Présentant Beren et Lúthien, Christopher Tolkien expliquait que ce serait le dernier livre qu’il consacrerait à l’œuvre de son père. Mais La Chute de Gondolin fait mentir cette prédiction — et c’est à un livre du même type, qui rassemble les divers états d’une même histoire, que nous avons à faire. L’édition française, là encore, a fait le choix de reprendre les traductions antérieures (Daniel Lauzon se chargeant du commentaire), mais nous échappons cette fois aux vers français maladroits du « Lai de Leithian » (ouf).
Or ce conte est d’une grande importance dans le légendaire tolkiénien : non seulement est-ce un des trois grands récits du Premier Âge, avec Beren et Lúthien et Les Enfants de Húrin, mais c’est aussi l’origine de tout cela, car le conte de Tuor est le premier à avoir été écrit par l’auteur, vers 1916-1917, alors qu’il se remettait de son expérience dans les tranchées, qui a pu l’inspirer.
Ce « conte perdu » narre comment Ulmo, seul parmi les Valar à avoir conservé sa sympathie pour les elfes, mande un homme, Tuor, pour qu’il se rende dans la cité cachée de Gondolin, où Turgon règne sur les Noldor, dissimulés aux yeux de Morgoth. Tuor presse le roi d’agir : les elfes doivent sortir de Gondolin et se battre – sans quoi la cité tombera. Mais Turgon refuse d’écouter Tuor, et une trahison précipite la destruction de Gondolin ; rares sont ceux qui survivent à la terrible bataille, mais les exilés de Gondolin, tout elfes qu’ils soient, se rallient à la bannière de Tuor, qui a épousé l’une des leurs ; leur fils est Eärendel, le semi-elfe qui obtiendra des Valar qu’ils viennent au secours de la Terre du Milieu – avant de veiller dans les cieux sur la captivité de Morgoth, jusqu’à ce que l’ultime prophétie de Mandos se réalise.
Le conte, dans son style archaïsant, est un texte ample et épique, où le récit de la bataille occupe une place importante. Mais il constitue la seule version achevée de cette histoire. Par la suite, le perfectionniste Tolkien y est revenu, mais au travers de récits plus laconiques et fragmentaires. Cependant, après avoir achevé Le Seigneur des Anneaux, il entreprend de réécrire son conte séminal – mais, déprimé, il ne mènera pas ce projet à terme : la « dernière version » est donc celle des Contes et légendes inachevés, récit qui s’interrompt au moment où Tuor contemple pour la première fois Gondolin – sa vie dans la cité cachée n’est donc pas abordée, et la bataille pas davantage. Ce fragment souligne par défaut une nouvelle approche, où ce qui compte est le voyage – et le récit, sur un rythme posé, abonde en belles descriptions d’un Beleriand semi désert.

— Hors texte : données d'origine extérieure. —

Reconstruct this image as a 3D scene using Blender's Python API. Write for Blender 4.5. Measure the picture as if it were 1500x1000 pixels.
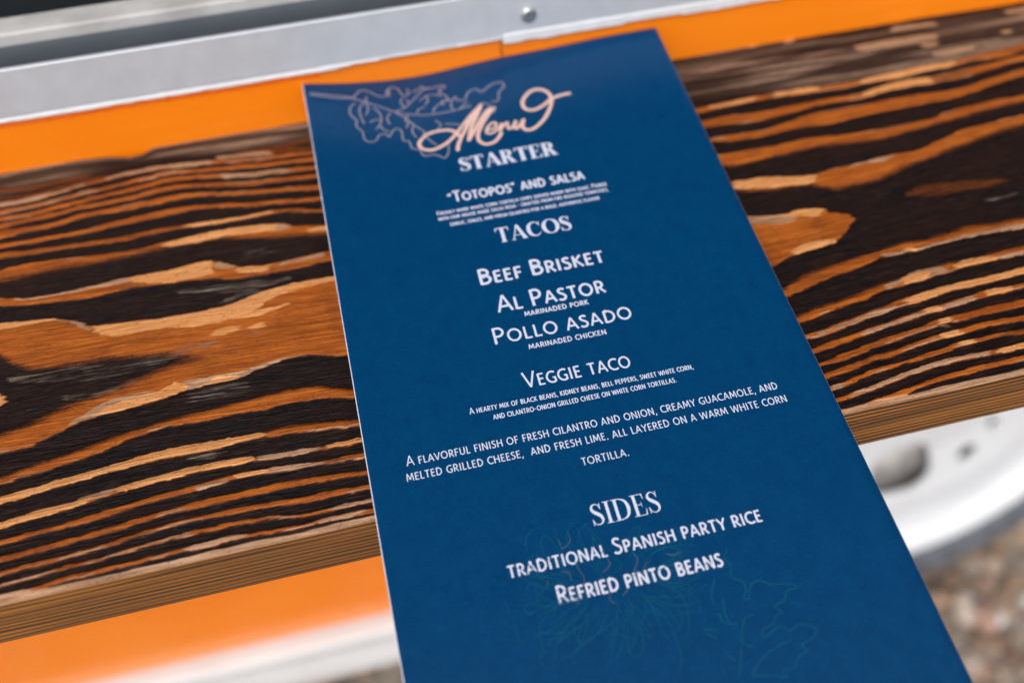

Le récit a beaucoup évolué, et Christopher Tolkien en livre un commentaire qui passionnera les amateurs d’exégèse ; demeure que ce livre ne se lit pas comme, mettons, Les Enfants de Húrin. Mais il a sa beauté propre – dans la furie grandiose de la bataille, comme dans la vague mélancolie qui saisit le voyageur en Terre du Milieu, accompagnant Tuor, le premier des hommes à contempler la mer…
Et Christopher Tolkien boucle la boucle : après le commentaire, il compile d’autres fragments, portant sur les exploits d’Eärendel, et le rôle qu’il jouera à la fin des temps. Ce qui est pertinent : ce conte n’a finalement jamais donné lieu à un récit ample et spécifique – mais on ressent combien il comptait pour l’auteur, autant que le conte de Tuor qui en constituait le prologue.
L’entreprise du légendaire tolkiénien est unique – et La Chute de Gondolin en est une confirmation en forme d’apothéose. Un ouvrage fascinant – même si sa part inédite est limitée, et si sa forme particulière ne parlera pas à tous les lecteurs.